* **Work to be completed**
Across all the lines below, how many contain the string "scene"? Please reply with the number only.
* Start Dataset records *
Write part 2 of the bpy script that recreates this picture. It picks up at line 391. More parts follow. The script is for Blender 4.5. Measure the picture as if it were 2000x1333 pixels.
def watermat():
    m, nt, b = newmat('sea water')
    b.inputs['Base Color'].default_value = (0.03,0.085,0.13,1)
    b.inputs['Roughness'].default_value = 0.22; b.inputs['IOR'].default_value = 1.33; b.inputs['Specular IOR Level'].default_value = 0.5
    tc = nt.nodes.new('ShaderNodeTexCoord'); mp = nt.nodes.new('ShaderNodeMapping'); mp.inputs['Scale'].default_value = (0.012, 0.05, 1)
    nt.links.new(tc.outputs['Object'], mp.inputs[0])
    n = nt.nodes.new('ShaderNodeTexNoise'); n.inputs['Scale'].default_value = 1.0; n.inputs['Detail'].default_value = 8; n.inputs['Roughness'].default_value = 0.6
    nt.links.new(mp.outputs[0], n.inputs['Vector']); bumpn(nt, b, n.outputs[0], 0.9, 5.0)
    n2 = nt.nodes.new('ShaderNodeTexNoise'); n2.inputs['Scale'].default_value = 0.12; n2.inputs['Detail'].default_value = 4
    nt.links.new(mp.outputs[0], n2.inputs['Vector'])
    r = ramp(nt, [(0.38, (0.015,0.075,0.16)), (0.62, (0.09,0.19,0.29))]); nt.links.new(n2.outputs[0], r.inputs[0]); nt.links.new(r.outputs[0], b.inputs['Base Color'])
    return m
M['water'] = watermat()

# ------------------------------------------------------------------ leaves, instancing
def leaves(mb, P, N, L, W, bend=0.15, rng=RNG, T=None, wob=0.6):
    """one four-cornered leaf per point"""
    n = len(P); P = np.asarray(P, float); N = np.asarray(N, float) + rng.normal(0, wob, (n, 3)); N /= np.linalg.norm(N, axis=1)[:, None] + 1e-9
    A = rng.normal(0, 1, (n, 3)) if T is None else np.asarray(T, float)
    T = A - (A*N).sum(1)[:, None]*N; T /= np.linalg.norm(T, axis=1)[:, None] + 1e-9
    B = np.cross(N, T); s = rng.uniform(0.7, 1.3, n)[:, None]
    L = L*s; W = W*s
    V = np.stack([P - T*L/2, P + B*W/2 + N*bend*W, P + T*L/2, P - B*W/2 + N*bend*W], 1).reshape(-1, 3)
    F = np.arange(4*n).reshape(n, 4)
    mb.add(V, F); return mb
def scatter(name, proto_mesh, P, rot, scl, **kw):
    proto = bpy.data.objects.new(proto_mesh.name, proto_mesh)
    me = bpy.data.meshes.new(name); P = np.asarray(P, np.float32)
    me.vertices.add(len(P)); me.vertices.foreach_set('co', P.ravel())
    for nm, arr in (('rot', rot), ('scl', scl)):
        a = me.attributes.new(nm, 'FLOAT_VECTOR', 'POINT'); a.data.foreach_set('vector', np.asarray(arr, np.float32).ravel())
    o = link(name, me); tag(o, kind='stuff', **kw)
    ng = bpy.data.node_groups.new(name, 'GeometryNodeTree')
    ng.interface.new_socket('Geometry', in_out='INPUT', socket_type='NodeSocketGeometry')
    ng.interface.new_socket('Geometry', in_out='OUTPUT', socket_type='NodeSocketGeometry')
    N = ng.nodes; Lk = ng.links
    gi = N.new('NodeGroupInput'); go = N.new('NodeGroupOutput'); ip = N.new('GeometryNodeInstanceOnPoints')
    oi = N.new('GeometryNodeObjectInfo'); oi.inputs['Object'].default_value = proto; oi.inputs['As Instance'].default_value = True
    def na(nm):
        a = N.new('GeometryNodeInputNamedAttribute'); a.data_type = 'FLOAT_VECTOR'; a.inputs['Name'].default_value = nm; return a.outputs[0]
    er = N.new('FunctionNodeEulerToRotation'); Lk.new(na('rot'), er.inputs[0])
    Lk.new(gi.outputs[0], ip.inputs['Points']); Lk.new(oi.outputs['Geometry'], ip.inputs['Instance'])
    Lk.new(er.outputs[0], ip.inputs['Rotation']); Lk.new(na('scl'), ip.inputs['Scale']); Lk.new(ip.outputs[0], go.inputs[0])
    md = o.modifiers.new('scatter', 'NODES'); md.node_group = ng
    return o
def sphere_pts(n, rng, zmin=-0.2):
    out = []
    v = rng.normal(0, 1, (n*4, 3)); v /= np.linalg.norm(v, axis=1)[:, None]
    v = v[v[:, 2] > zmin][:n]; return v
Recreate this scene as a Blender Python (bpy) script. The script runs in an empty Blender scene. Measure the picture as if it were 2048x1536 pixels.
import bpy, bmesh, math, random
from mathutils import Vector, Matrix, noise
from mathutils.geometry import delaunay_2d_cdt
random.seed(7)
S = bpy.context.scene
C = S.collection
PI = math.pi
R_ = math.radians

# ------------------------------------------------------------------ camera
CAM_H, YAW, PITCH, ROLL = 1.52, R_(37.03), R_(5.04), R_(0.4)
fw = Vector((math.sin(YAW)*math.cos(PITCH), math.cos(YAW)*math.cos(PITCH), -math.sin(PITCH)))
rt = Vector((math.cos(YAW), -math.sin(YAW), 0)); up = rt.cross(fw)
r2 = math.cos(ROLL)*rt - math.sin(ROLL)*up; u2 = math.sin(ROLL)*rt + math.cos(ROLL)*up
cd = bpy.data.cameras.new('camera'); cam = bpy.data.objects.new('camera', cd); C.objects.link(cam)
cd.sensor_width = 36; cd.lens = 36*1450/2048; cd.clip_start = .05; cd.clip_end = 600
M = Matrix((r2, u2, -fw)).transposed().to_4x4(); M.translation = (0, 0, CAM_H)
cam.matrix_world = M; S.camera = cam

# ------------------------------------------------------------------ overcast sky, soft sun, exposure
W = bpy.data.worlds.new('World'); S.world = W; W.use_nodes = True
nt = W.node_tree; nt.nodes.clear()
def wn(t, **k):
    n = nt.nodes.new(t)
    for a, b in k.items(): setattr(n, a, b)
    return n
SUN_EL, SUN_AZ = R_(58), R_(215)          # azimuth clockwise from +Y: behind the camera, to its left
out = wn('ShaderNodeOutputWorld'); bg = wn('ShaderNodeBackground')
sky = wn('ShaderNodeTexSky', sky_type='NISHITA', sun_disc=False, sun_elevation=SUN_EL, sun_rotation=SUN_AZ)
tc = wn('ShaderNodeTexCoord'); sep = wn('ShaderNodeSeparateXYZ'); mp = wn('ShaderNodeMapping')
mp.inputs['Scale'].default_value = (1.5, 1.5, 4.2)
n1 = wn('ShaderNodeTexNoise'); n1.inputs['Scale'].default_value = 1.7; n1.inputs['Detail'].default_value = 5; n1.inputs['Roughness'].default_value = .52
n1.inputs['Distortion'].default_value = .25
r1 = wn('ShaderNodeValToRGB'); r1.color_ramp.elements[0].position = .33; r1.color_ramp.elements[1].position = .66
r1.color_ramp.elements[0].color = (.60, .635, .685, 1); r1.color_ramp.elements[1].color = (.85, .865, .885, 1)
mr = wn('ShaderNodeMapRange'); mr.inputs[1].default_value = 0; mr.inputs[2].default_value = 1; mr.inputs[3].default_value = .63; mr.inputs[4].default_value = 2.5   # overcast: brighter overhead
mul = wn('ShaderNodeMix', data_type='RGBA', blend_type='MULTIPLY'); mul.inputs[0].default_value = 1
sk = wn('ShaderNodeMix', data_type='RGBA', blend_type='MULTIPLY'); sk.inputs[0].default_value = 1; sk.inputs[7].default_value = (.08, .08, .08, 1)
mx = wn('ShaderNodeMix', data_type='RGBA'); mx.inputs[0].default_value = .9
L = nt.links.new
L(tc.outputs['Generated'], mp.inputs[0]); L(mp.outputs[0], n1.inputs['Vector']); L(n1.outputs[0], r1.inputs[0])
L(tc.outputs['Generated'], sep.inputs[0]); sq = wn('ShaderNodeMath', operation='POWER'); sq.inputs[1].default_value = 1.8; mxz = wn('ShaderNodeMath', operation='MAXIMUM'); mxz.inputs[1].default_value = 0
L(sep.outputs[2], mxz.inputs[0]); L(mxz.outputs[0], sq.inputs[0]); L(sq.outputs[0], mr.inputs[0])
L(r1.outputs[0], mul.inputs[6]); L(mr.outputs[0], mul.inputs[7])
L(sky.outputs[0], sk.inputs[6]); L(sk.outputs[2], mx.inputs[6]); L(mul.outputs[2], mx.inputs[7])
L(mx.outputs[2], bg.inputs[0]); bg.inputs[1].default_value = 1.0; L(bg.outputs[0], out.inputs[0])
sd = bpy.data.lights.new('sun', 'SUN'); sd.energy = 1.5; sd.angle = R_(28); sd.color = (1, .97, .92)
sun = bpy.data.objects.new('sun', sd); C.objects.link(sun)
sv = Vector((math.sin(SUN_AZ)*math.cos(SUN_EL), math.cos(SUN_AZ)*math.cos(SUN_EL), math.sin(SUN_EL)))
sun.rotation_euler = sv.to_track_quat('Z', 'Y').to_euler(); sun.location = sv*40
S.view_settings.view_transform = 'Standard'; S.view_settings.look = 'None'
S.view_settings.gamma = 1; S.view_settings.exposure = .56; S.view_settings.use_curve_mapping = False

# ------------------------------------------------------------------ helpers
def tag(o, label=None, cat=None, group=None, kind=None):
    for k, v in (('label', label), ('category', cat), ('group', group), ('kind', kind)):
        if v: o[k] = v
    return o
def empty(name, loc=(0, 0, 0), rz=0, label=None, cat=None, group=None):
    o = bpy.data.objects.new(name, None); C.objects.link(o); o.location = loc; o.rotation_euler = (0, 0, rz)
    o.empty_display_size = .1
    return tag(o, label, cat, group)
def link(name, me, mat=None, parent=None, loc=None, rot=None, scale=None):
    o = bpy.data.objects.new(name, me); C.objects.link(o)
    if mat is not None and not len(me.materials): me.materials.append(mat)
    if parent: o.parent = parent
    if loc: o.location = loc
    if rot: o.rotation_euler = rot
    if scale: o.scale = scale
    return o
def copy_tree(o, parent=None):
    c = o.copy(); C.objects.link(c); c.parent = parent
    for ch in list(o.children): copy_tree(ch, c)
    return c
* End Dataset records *
* **Exercise solution**
2